Saturday, April 26, 2008

McCain, Clinton and Obama: Debating the Future of the American Empire

Without acknowledging it, the three remaining major party candidates for the presidency are debating that oldest of imperial questions----how to keep the American Empire within manageable limits.

The empire is severely overstretched, as a consequence of the massive incompetence of the Bush administration. Militarily, the empire is embroiled in two wars with no end in sight, in Afghanistan and Iraq. Young men from poor families, the life blood of the U.S. Army, are enlisting in reduced numbers, and that poses serious problems for the future. Interconnected with the military crisis is its even larger economic companion. Unwilling to choose between guns and butter, the administration refused to raise taxes to pay for the war.

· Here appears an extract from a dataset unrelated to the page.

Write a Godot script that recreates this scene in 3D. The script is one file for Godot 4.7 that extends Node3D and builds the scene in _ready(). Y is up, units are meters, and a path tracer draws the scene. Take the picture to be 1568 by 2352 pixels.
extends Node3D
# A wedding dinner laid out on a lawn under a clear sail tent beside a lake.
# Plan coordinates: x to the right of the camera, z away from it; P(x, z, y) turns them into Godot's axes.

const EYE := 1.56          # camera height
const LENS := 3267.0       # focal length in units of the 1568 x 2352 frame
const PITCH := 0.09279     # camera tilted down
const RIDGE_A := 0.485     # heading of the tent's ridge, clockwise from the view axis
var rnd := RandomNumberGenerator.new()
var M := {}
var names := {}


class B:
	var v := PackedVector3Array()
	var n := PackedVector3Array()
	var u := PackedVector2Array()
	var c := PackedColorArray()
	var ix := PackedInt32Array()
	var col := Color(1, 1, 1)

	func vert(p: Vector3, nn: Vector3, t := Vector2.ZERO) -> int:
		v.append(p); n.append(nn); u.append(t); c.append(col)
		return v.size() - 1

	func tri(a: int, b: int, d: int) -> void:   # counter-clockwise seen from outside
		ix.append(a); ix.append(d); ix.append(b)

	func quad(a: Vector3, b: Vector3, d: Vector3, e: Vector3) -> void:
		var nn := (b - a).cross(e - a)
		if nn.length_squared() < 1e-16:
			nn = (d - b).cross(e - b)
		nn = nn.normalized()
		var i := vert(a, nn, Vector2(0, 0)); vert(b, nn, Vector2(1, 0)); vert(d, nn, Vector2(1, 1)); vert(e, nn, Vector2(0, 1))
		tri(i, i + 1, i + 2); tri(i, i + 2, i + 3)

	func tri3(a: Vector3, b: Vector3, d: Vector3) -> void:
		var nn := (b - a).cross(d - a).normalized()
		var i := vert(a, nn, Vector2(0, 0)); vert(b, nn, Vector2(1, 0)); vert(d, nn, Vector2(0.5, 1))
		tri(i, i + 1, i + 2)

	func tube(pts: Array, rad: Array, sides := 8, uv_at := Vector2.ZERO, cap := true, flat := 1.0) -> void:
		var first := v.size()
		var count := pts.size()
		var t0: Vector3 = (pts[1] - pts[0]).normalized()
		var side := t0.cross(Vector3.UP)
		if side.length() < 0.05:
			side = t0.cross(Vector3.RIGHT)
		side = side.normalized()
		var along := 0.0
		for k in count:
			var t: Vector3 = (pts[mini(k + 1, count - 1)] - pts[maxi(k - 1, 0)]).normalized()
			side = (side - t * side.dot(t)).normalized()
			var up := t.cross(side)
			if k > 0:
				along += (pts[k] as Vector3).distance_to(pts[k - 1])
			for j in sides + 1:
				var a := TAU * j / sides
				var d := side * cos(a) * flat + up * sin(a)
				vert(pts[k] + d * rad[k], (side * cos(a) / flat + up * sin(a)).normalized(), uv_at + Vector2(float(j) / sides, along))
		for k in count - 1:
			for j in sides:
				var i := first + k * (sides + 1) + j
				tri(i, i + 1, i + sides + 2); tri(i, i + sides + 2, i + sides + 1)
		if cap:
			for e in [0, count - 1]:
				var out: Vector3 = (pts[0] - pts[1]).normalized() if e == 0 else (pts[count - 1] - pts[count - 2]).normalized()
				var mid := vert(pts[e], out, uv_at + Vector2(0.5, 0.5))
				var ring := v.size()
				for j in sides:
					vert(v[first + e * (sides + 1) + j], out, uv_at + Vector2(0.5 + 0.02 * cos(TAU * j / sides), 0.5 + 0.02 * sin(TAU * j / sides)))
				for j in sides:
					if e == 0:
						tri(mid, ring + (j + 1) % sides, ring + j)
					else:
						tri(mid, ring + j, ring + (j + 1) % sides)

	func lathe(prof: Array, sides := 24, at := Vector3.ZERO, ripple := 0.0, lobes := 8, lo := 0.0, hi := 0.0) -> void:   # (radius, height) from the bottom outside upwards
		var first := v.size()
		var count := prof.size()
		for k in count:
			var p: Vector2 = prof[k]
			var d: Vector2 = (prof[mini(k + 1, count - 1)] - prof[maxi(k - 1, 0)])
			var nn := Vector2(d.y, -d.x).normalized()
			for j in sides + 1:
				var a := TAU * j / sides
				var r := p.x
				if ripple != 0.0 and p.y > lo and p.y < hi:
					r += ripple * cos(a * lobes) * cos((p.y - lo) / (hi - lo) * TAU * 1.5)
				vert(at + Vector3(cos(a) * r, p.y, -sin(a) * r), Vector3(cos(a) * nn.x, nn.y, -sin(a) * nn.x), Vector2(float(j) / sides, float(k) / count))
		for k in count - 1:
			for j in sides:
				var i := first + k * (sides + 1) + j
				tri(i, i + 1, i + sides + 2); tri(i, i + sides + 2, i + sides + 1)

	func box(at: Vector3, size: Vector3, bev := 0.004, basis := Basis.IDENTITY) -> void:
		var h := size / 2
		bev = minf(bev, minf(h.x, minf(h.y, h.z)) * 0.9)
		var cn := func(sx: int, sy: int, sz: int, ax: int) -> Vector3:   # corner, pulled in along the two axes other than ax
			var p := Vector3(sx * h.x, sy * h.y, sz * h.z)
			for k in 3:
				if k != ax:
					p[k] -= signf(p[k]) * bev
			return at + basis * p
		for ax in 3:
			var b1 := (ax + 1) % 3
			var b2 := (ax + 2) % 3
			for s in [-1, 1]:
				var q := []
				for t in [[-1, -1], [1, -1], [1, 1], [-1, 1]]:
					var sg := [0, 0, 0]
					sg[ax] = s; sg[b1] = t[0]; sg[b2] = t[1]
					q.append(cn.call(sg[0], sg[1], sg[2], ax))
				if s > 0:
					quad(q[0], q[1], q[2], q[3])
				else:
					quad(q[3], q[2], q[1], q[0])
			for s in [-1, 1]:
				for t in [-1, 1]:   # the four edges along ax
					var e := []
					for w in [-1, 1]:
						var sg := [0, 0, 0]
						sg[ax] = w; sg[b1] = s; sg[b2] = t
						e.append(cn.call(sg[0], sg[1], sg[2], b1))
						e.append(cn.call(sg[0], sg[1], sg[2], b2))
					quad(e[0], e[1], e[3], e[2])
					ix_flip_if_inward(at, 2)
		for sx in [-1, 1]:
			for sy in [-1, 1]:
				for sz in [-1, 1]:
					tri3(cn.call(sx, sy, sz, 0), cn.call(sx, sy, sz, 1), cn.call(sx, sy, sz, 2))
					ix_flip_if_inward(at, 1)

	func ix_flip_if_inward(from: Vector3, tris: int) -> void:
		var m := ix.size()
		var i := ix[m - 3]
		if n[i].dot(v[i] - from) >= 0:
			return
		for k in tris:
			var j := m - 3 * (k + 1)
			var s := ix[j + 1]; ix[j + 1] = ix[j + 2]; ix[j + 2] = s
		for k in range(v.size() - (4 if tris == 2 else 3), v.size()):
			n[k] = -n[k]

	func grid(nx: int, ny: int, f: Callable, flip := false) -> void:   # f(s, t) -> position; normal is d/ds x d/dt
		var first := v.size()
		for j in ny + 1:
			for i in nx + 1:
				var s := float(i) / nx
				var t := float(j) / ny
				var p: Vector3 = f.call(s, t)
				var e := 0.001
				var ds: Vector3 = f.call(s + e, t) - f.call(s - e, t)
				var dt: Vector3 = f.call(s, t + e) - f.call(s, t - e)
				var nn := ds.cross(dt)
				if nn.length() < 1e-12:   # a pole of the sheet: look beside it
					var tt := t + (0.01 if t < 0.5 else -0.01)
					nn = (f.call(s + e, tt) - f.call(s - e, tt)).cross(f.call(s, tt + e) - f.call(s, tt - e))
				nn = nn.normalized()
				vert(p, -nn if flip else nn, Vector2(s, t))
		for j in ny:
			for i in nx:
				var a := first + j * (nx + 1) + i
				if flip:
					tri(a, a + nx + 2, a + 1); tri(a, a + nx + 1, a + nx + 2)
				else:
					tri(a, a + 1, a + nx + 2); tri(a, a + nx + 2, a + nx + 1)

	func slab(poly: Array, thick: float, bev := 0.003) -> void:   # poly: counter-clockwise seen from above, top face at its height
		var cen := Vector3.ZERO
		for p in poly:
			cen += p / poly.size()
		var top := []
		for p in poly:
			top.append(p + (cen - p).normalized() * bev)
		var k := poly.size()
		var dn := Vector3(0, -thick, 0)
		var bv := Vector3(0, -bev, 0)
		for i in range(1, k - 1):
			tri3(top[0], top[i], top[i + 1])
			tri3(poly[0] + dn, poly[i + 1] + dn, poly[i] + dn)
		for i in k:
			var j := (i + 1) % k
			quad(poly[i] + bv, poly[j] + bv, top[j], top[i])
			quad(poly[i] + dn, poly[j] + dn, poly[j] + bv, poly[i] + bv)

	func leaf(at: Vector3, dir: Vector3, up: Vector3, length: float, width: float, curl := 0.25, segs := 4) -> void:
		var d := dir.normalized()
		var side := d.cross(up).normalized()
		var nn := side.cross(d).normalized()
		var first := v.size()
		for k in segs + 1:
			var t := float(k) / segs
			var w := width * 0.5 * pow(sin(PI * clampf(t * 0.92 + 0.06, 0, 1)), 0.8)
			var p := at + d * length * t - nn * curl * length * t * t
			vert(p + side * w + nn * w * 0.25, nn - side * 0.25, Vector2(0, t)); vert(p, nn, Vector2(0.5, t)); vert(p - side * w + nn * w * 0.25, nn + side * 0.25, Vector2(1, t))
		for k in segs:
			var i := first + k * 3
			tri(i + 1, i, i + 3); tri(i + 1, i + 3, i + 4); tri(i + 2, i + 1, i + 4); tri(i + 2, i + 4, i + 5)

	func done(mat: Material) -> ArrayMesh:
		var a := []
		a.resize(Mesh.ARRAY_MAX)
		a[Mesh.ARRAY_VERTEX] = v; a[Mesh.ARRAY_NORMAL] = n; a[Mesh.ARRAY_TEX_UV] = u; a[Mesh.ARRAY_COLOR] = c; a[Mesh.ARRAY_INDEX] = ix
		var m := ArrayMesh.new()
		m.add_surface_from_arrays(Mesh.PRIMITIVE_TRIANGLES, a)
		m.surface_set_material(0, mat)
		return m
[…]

The administration also took no steps to regulate financial markets to head off the bursting of the property bubble, a threat foreseen for years by economic analysts. It also did nothing to halt the hemorrhaging of American manufacturing that is the consequence of Chinese exports and Wal-Mart. The U.S. current account deficit has soared; foreign central banks, including those of China and Japan hold trillions of dollars worth of U.S. treasury bills and other securities; and the American net indebtedness to the rest of the world is now greater than two trillion dollars. Even as George W. Bush prepares to spend all his time at the ranch, the American Empire is being forced to pare back its military and economic roles in the world. That's what the current global crisis is really all about.

In the U.S., it is unthinkable for a mainstream politician to acknowledge the existence of an American Empire----this was the land that fought a revolution against the British Empire---so politicians vying for the White House cannot directly debate the downsizing of their Empire.

Instead, they posture.

John McCain is the Little Caesar who would stay in Iraq for a hundred years to win the war---he even said ten thousand years in a fit of pique---on the grounds that America must never look weak in front of potential foes, even if its original reasons for going to war were dumb. The other day he pointed out that a representative of Hamas in the United States had said positive things about Barack Obama----this is his idea of not going negative, you're allowed to smear your opponent for who choose to like him. (On this basis, I'm thinking of declaring my support for McCain to allow his opponents to charge him with being endorsed by a Canadian leftist who wants Canada to cut back its exports of dirty and polluting oil sands crude to the United States.)

Hillary Clinton, who voted for the resolution that allowed Bush to invade Iraq, has never repudiated that vote, and is vague about how she would extract the United States from the Iraqi quagmire. She has taken to playing the tough commander-in-chief in her fight against Barack Obama. Not only has she encountered faith and the blessings of guns, she threatened last week that if the Iranians attacked Israel while she was in the White House, the U.S. could obliterate them. In addition to this thoughtful contribution to the debate, there was her television ad in Pennsylvania----”If you can't stand the heat, get out of the kitchen”----showing footage of everything from the 1929 stock market crash to Osama bin Laden to make the point that Obama is a weakling.

Even Barack Obama, who has said that he would have U.S. troops out of Iraq within sixteen months of becoming president, can be goaded into playing the schoolyard tough guy, on occasion. Last summer, he said that if he knew where the top leadership of Al Qaeda was hiding out in Pakistan, he would launch a military strike there, even if the government of Pakistan said no to that. When you're running for emperor, it doesn't do to show too much respect for the sovereign rights of other countries.

Given the level of the debate, Americans could be forgiven if they weren't clear about what the stakes are in this election campaign.

2 comments:

Anonymous said...

I'm not quite sure how any of the three plan on financing there empirical policies. Apparently they will expand military capabilities and cut taxes for the majority of their population all at the same time. The next President will probably precide of the final nail in the coffin of the American empire (going green will not stop that)

ken said...

There seems to be no debate about whether the U.S. empire should be limited. There is not one candidate who would make the U.S. military smaller or less costly even though U.S. military spending is close to that of all the rest of the world lumped together. Even Obama would increase the size of the military.
There is not even debate about the policy of pre-emptive wars. The U.S. is bound and determined to be the number one rogue state no matter who is elected president.